Charles Goodnight started along a similar path as I. P. Olive, but his trail led to a very different conclusion. Like Olive, a Confederate veteran of the Civil War, he too participated in the round-up of escaped cattle in Texas after the war, driving them from West Texas to New Mexico. However, he also became a respectable member of his community, eventually settling down to operate a huge ranch in the Texas panhandle, where he built an enormous herd of cattle. He helped to preserve the buffalo, was first to breed "cattalo" (also called "beefalo"), a crossbreed that didn't work out as well as hoped. He established a college for the children of ranchers and later had a town named for him. He wasn't perfect, and apparently approved of some extrajudicial justice for rustlers, but for the most part was highly respected. Many regard him as the most important rancher Texas ever produced. He was also one of the longest living. After his first wife died, he married a distant relative who was also his nurse at the age of 91. She was 26. Two years later, she inherited when he died in 1929, long into the modern ranching era. Item 2326 is his biography, Charles Goodnight: Cowman and Plainsman, by J. Evetts Haley, published in 1936. $850.

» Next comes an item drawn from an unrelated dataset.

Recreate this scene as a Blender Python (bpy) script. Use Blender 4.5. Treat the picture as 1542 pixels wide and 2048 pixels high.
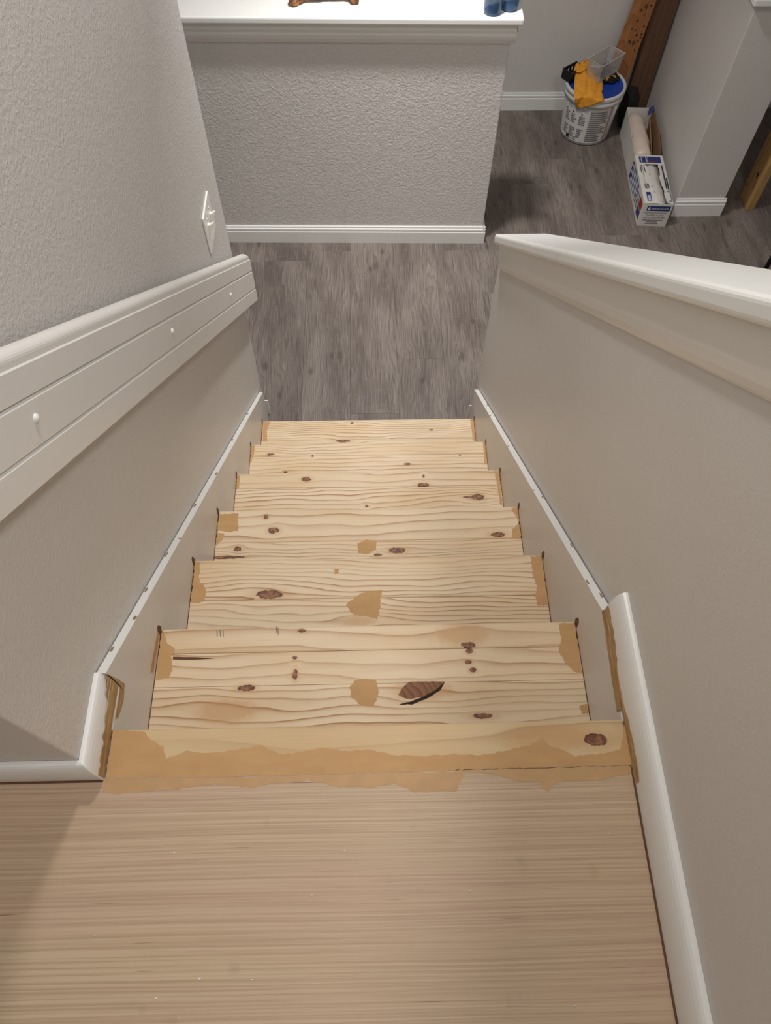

There is no more famous rancher than this man, though his fame is attributable more to other ventures. Theodore Roosevelt was a young man when he went on a hunting trip to the Dakota Territory in 1883. He purchased a ranch, but had no intention of staying. The following year, he was struck with an unimaginable tragedy. Both his wife and mother died on Valentine's Day 1884. He needed to get away. Roosevelt headed back to Dakota, purchased another ranch, and stayed until a bad winter and political callings pulled him back to New York. Nevertheless, his time on the ranch was very important to the values Roosevelt developed. His role as one of America's great conservationists was formed during his time operating a ranch in the distant hinterlands. Item 2309 is Roosevelt in the Badlands, by Hermann Hagedorn, published in 1921. It is a close look at this formative time in Roosevelt's life. $75.